On the other hand, committees formed for everything else often include at least one woman and/or faculty member of color, “for the sake of diversity.” It is almost impossible to decline the obligation to do our part by accepting either type of committee service. After all, we may ask, if not me, then who? And yet all too frequently, we find that our contributions as “diverse” and yet isolated committee members aren’t truly heard or sufficiently valued.
Of course it can be argued that the motive here is a genuine respect for the value of diversity. As a longtime committee organizer myself, I firmly believe in the necessity of bringing a diverse group of voices and perspectives to the table in any discussion, and I appreciate the impulse to achieve that end.
Nonetheless, the assumptions underlying some of the invitations to participate can smack of an elite and intellectualized form of racial profiling, however unintended.
I believe it is important to recognize the visible cost of such good intentions. Extra committee service places an undue burden on female and minority faculty members in particular, making it more difficult for us to attain a reasonable balance in our work life.
And then there is the hidden cost, when we issue our recommendations and find that the response is merely business as usual, with the university remarkably resistant to change. We may wonder, “What’s the point?”
In the end, it’s not enough to populate the university with a smattering of “others.” As long as we’re regarded that way, then the very impact of our contributions is limited by the confines of that box, which is not where we live. I’ll confess right now that my words come not solely or even primarily from my professional work, where I have learned to modulate my speech in committee meetings in the interests of diplomacy.
I’m writing from where I live, as a multiracial parent in a “mixed-race marriage,” that has produced mega-multi-racial children. To me, these issues are not abstractions for a campus diversity report: they are, fundamentally, my responsibility and my life.
My husband is half black, half German-Jewish, and so my four children are a veritable rainbow coalition among themselves. Interestingly enough, partly because we live in Arizona, some of the racial/ethnic identities that are not included in their background (such as Hispanic and Native American) are ones that are associated with their multiracial appearance.
My children have long resisted identifying themselves in the typical ethnic categories, to such an extent that my older daughter, filling out the box on the statewide aptitude test in middle school, chose to check a different ethnic identity for each day of the exam, depending on what group she felt like identifying with that day. When she told me this after the fact, I made an attempt to explain the importance to the state government of gathering accurate ethnic data, even as I completely understood and identified with the grounds of her resistance to such singular categorization.
Later on, my children had an interesting conversation about racial prejudice during a Fourth-of-July picnic when my eldest daughter was in high school and my eldest son was still in middle school. My daughter was explaining to her brother that it bothered her that all of her (white) friends had no concept of the reality of her multiracial identity, so that that aspect of her identity was “invisible” to them. My son asked, “But doesn’t that mean that they are color-blind, then? And so it’s a good thing that they are not racially prejudiced?”

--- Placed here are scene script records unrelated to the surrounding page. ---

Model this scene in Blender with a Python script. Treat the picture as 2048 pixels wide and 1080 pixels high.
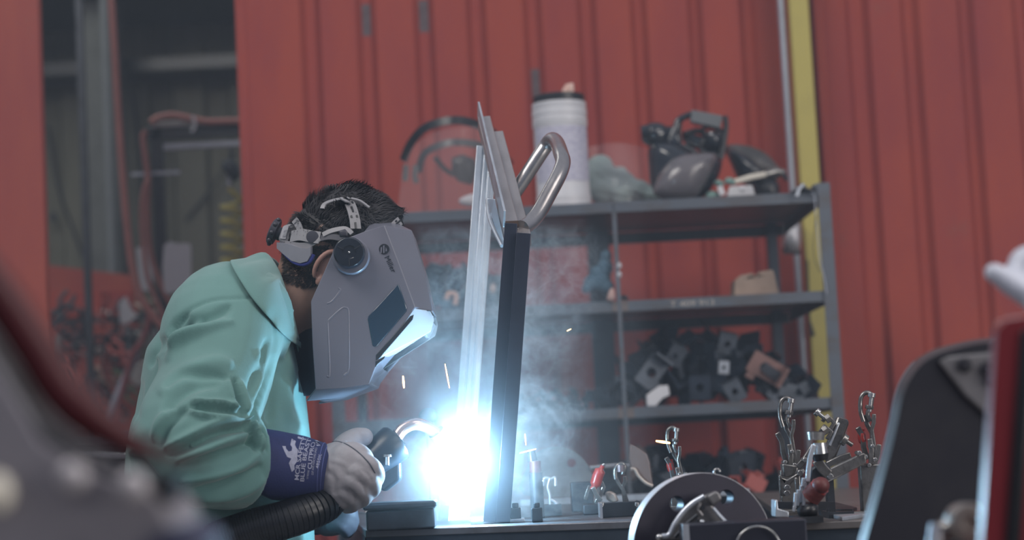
import bpy, bmesh, math, random
import numpy as np
from mathutils import Vector, Matrix, noise, Quaternion
from mathutils.geometry import tessellate_polygon

for _o in list(bpy.data.objects):
    bpy.data.objects.remove(_o)
scene = bpy.context.scene
col = scene.collection
random.seed(7)
PI = math.pi

# ------------------------------------------------------------------ camera
FOCAL, SENSOR, FW, FH = 70.0, 36.0, 2048, 1080
FPX = FOCAL / SENSOR * FW
CAM = Vector((0.0, 0.0, 0.97))
PITCH, ROLL = math.radians(5.17), math.radians(2.9)
CROT = Matrix.Rotation(math.radians(90) + PITCH, 3, 'X') @ Matrix.Rotation(-ROLL, 3, 'Z')
cd = bpy.data.cameras.new('camera')
cd.lens, cd.sensor_width, cd.clip_start, cd.clip_end = FOCAL, SENSOR, 0.05, 60
cd.dof.use_dof = True
cd.dof.focus_distance = 3.33
cd.dof.aperture_fstop = 3.0
cam = bpy.data.objects.new('camera', cd)
cam.matrix_world = Matrix.Translation(CAM) @ CROT.to_4x4()
col.objects.link(cam)
scene.camera = cam

# ------------------------------------------------------------------ world, lights, exposure
scene.view_settings.view_transform = 'Standard'
scene.view_settings.look = 'None'
scene.view_settings.gamma = 1.0
scene.view_settings.exposure = 0.0
w = bpy.data.worlds.new('hall'); scene.world = w; w.use_nodes = True
_n, _l = w.node_tree.nodes, w.node_tree.links                       # the dim hall around: bright roof lights above, dark below
_tc = _n.new('ShaderNodeTexCoord'); _sx = _n.new('ShaderNodeSeparateXYZ'); _l.new(_tc.outputs['Generated'], _sx.inputs[0])
_cr = _n.new('ShaderNodeValToRGB'); _mr = _n.new('ShaderNodeMapRange'); _mr.inputs[1].default_value = -1.0
_l.new(_sx.outputs['Z'], _mr.inputs[0]); _l.new(_mr.outputs[0], _cr.inputs[0])
_e = _cr.color_ramp.elements; _e[0].position = .30; _e[0].color = (.05, .05, .07, 1); _e[1].position = 1.0; _e[1].color = (.62, .66, .78, 1)
_m = _e.new(.50); _m.color = (.13, .14, .19, 1); _m = _e.new(.66); _m.color = (.42, .46, .58, 1)
_l.new(_cr.outputs[0], _n['Background'].inputs[0])
_n['Background'].inputs[1].default_value = 0.62

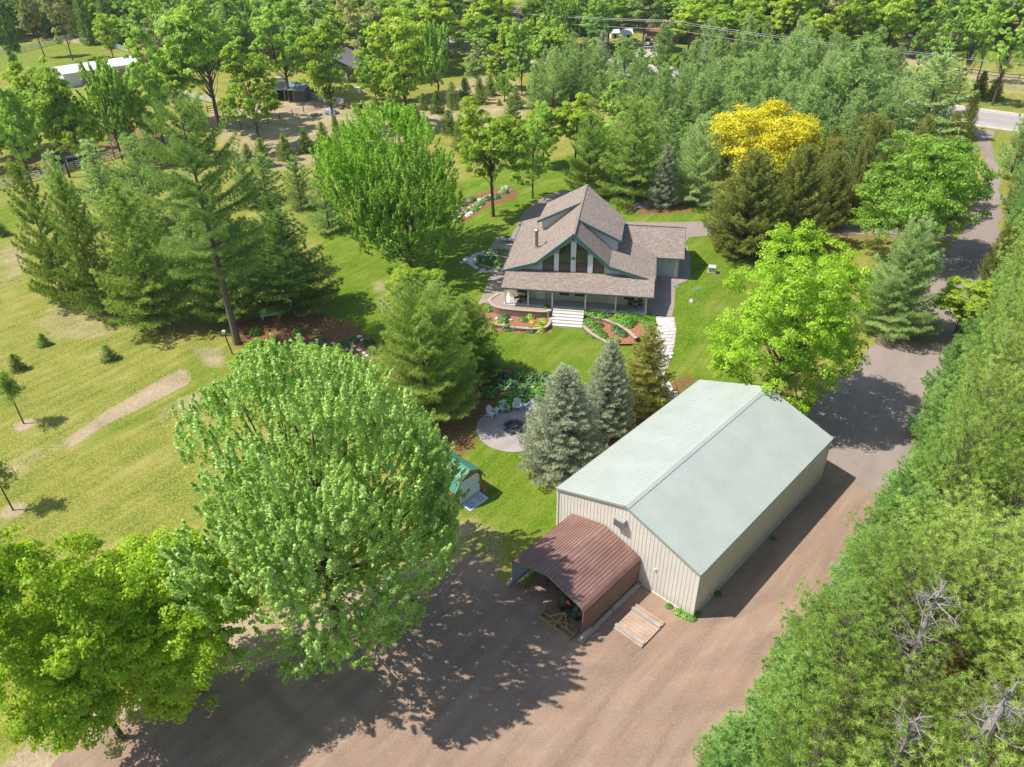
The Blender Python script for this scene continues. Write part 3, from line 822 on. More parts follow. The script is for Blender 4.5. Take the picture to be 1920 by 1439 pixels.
# ------------------------------------------------------------------ materials for buildings
M['shingle'] = mat_shingle('tan_shingle', [(.18, .14, .115), (.30, .24, .20), (.43, .355, .30)])
M['siding'] = mat_plain('pale_siding', (.56, .56, .58), .7, var=.05, scale=1.5)
M['porchwall'] = mat_plain('cream_porch_wall', (.60, .53, .40), .75, var=.05, scale=1)
M['teal'] = mat_plain('teal_trim', (.045, .15, .14), .45, var=.1)
M['slate'] = mat_plain('slate_gutter', (.11, .12, .13), .4, var=.1)
M['cream'] = mat_plain('cream_paint', (.70, .67, .56), .55, var=.05)
M['white'] = mat_plain('white_paint', (.74, .74, .73), .5, var=.05)
M['dark'] = mat_plain('dark_metal', (.035, .033, .035), .5, var=.2)
M['steel'] = mat_plain('galvanised_steel', (.45, .46, .47), .35, .6, var=.15, scale=4)
n = NT('window_glass'); n.bsdf((.055, .045, .04), .06, 0, spec=.9); M['glass'] = n.m
M['block'] = mat_block('tan_wall_block', (.36, .26, .19), (.47, .35, .27), (.13, .09, .07), .3, .15)
M['blockcap'] = mat_block('wall_cap_block', (.50, .40, .31), (.58, .47, .37), (.30, .22, .17), .35, .5)
M['pea'] = mat_plain('pea_gravel', (.36, .28, .235), .95, var=.3, scale=9)
n = NT('bark_mulch'); v = n.coord('Object'); f1 = n.noise(v, 5, 4, .7); f2 = n.noise(v, 16, 3, .7)
c = n.ramp(n.math('ADD', n.math('MULTIPLY', f1, .5), n.math('MULTIPLY', f2, .5)), [(.36, (.13, .05, .03)), (.52, (.38, .17, .10)), (.68, (.55, .30, .20))])
n.bsdf(c, .95, 0, n.bump(f2, .8, .05), spec=.1); M['mulch'] = n.m
M['stone_white'] = mat_plain('pale_flagstone', (.62, .57, .56), .85, var=.14, scale=2)
M['stone_grey'] = mat_plain('grey_stone', (.42, .38, .35), .9, var=.3, scale=3)
M['tie'] = mat_wood('weathered_timber', (.30, .26, .22), (.56, .51, .45))
M['plank'] = mat_wood('old_planks', (.36, .23, .15), (.60, .47, .37))
M['cedarwall'] = mat_wood('stained_wood', (.30, .135, .025), (.47, .24, .06))

# ================================================================== THE HOUSE
house = empty('house', (HX, HY, 0), HA)
tag(house, 'large tan shingled house with swooping gable, tall front windows and a full width white porch', 'house')
ZR = 9.06
LP = [(-0.48, 4.17), (3.45, 5.42), (7.6, ZR)]
RP = [(7.6, ZR), (11.75, 5.42), (16.95, 3.98)]
T = .16
def roof_seg(mb, a, b, v0, v1, v0b=None, v1b=None, t=T):
    v0b = v0 if v0b is None else v0b; v1b = v1 if v1b is None else v1b
    mb.slab([(a[0], v0, a[1]), (b[0], v0b, b[1]), (b[0], v1b, b[1]), (a[0], v1, a[1])], t)
mb = MB()
roof_seg(mb, LP[0], LP[1], 2.4, 17.2); roof_seg(mb, LP[1], LP[2], 2.4, 17.6)
roof_seg(mb, RP[0], RP[1], 2.4, 15.0); roof_seg(mb, RP[1], RP[2], 2.4, 15.0)
mb.beam((7.6, 2.38, ZR + .02), (7.6, 18.3, ZR + .02), .28, .07)
roof = mb.build('roof', M['shingle'], house)
mb = MB(); mb.slab([(7.6, 6.7, ZR + .03), (12.72, 6.85, 6.6), (12.85, 13.9, 6.6), (7.6, 18.35, ZR + .03)], .16); mb.build('dormer_roof', M['shingle'], house)
mb = MB(); mb.slab([(7.6, 12.1, ZR + .035), (2.2, 11.9, 6.42), (2.6, 17.9, 6.52), (7.6, 18.35, ZR + .035)], .16); mb.build('dormer_roof', M['shingle'], house)
mb = MB(); mb.slab([(-.15, -.45, 3.4), (16.9, -.45, 3.4), (16.9, 2.95, 4.26), (-.15, 2.95, 4.26)], .14); mb.build('porch_roof', M['shingle'], house)
mb = MB(); mb.slab([(9.5, 9.2, 3.78), (20.25, 9.2, 3.78), (20.25, 13.4, 6.03), (9.5, 13.4, 6.03)], .15)
mb.slab([(9.5, 13.4, 6.03), (20.25, 13.4, 6.03), (20.25, 17.6, 3.78), (9.5, 17.6, 3.78)], .15)
mb.beam((12.5, 13.4, 6.06), (20.27, 13.4, 6.06), .26, .06); mb.build('garage_roof', M['shingle'], house)
# walls
def inset(prof, d): return [(u, z - d) for u, z in prof]
mb = MB()
gab = [(.3, PAD), (.3, 4.17 + .25 - T - .02)] + inset([(3.45, 5.42), (7.6, ZR), (11.75, 5.42)], T + .05) + [(16.2, 4.0), (16.2, PAD)]
mb.add([(u, 2.95, z) for u, z in gab] + [(u, 16.6 if u < 8 else 14.8, z) for u, z in gab],
       [tuple(range(len(gab)))] + [tuple(range(len(gab), 2 * len(gab)))[::-1]] + [(i, len(gab) + i, len(gab) + (i + 1) % len(gab), (i + 1) % len(gab)) for i in range(len(gab))])
mb.build('wall', M['siding'], house)
mb = MB(); mb.box(.35, 1.9, 1.06, 16.15, 2.945, 3.75); mb.build('porch_wall', M['porchwall'], house)
mb = MB(); gb = [(9.85, PAD), (9.85, 3.95), (13.4, 5.85), (17.0, 3.95), (17.0, PAD)]
mb.add([(12.0, v, z) for v, z in gb] + [(19.75, v, z) for v, z in gb], [tuple(range(5)), tuple(range(5, 10))[::-1]] + [(i, 5 + i, 5 + (i + 1) % 5, (i + 1) % 5) for i in range(5)])
mb.build('garage_wall', M['siding'], house)
mb = MB()          # lap lines on the garage front and the front gable, real battens
for k in range(12): mb.box(16.3, 9.825, 1.15 + k * .22, 19.77, 9.85, 1.165 + k * .22)
for k in range(22):
    z = 4.35 + k * .2
    def uz(z, s):
        p = [(u, zz - .25) for u, zz in ((LP[0], LP[1], LP[2]) if s < 0 else (RP[2], RP[1], RP[0]))]
        for a, b in zip(p[:-1], p[1:]):
            if a[1] <= z <= b[1]: return a[0] + (b[0] - a[0]) * (z - a[1]) / (b[1] - a[1])
        return None
    a, b = uz(z, -1), uz(z, 1)
    if a is None: a = 1.0
    if b is None: b = 15.6
    if b - a > .5: mb.box(a + .1, 2.925, z, b - .1, 2.95, z + .015)
mb.build('siding_boards', M['siding'], house)
# dormer cheeks and walls
mb = MB()
mb.add([(8.2, 7.15, 8.45), (12.35, 7.15, 6.6), (12.35, 7.15, 5.1), (11.75, 7.15, 5.3)], [(0, 1, 2, 3)])
mb.box(12.3, 7.15, 4.9, 12.38, 13.7, 6.58); mb.build('dormer_wall', M['siding'], house); mb = MB()
mb.add([(7.1, 12.45, 8.55), (2.75, 12.45, 6.5), (2.75, 12.45, 5.1), (3.45, 12.45, 5.35)], [(3, 2, 1, 0)])
mb.box(2.7, 12.45, 4.95, 2.78, 17.3, 6.5)
mb.build('dormer_wall', M['siding'], house)
# teal rake boards and dormer fascias
mb = MB()
pr = LP + RP[1:]
pr = pr[:-1] + [(15.95, 4.26)]
for (a, b) in zip(pr[:-1], pr[1:]):
    mb.beam((a[0], 2.37, a[1] - .12), (b[0], 2.37, b[1] - .12), .06, .30, up=(0, 0, 1))
mb.build('rake_board', M['teal'], house)
mb = MB(); mb.beam((7.6, 6.66, ZR - .06), (12.76, 6.8, 6.53), .05, .28); mb.beam((12.74, 6.78, 6.5), (12.88, 13.9, 6.5), .05, .2); mb.build('fascia', M['teal'], house)
mb = MB(); mb.beam((7.6, 12.05, ZR - .06), (2.18, 11.86, 6.36), .05, .28); mb.build('fascia', M['teal'], house)
mb = MB()
for (a, b) in zip(pr[:-1], pr[1:]):
    mb.beam((a[0], 2.44, a[1] - .33), (b[0], 2.44, b[1] - .33), .10, .16)
mb.build('soffit_trim', mat_plain('grey_green_trim', (.23, .30, .31), .5), house)
mb = MB()
mb.beam((-.2, -.5, 3.36), (16.95, -.5, 3.36), .12, .14); mb.beam((17.0, 2.4, 3.94), (17.0, 9.2, 3.94), .1, .14)
mb.beam((17.0, 9.15, 3.72), (20.3, 9.15, 3.72), .1, .14); mb.beam((20.29, 9.2, 3.70), (20.29, 13.4, 5.95), .06, .2); mb.beam((-.53, 2.4, 4.1), (-.53, 17.2, 4.1), .1, .14)
mb.build('gutter', M['slate'], house)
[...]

My daughter’s response was to tell her brother that soon enough he would become aware of the relevance of his racially mixed heritage, and that although she valued the lack of racial prejudice among her friends, she was disturbed by the very “blindness” to racial identity that is so often praised as a social virtue, because it erased the reality of her own identity. In other words, ignorance is not an adequate replacement for prejudice.
Sure enough, by the time my older son was graduating from middle school, he found it almost laughable that he could never tell a white friend his ethnic makeup without encountering surprise. In his words, “People often assume I’m Hispanic, because my skin color matches their preconceptions. Some even think I’m a white person with a deep tan, because the fine details of difference are uncomfortable for them to deal with. They see only what they expect to see.” My son’s conclusion was that “people who are used to seeing in black and white will never be able to appreciate a rainbow.”
So how do we foster the conditions for a rainbow? One initiative that is being investigated at my own institution, by none other than a “diversity committee” with a diverse membership, is the possibility of cluster hires: recruiting not just one or even two diverse faculty members as isolated “targets of opportunity,” but rather a critical mass of diverse professors who have shared intellectual interests.
In the context of such an increasingly multifaceted intellectual community, contributions from diverse faculty members can be valued not simply because they are “other,” but because they are central. Only once we change the notion of what is marginal can we change the core.
There is something else, the missing piece in what I have said so far: Racial identity in balance must include the perspectives of majority as well as minority groups, even as those definitions change daily. All those individuals whom society fits into the box of being “white” are no more all alike than all the “others.” And when diversity is recognized to include multiple articulations of sexual, political, or religious identity, as well as the racial identity that is the topic of this column, then the question of balance becomes truly three-dimensional.
Unless we find a way to communicate with each other outside the old categories, we will never come to appreciate the space and freedom that only we can provide one another, person to person, eye to eye. For my children, I look forward to a future where they need be nothing “other” than themselves. With my colleagues and students, I work toward that same end.
Naomi J. Miller, an associate professor of English and women’s studies at the University of Arizona, continues to serve as a leader of the University of Arizona Millennium Project, aimed at improving the work-life climate at the university.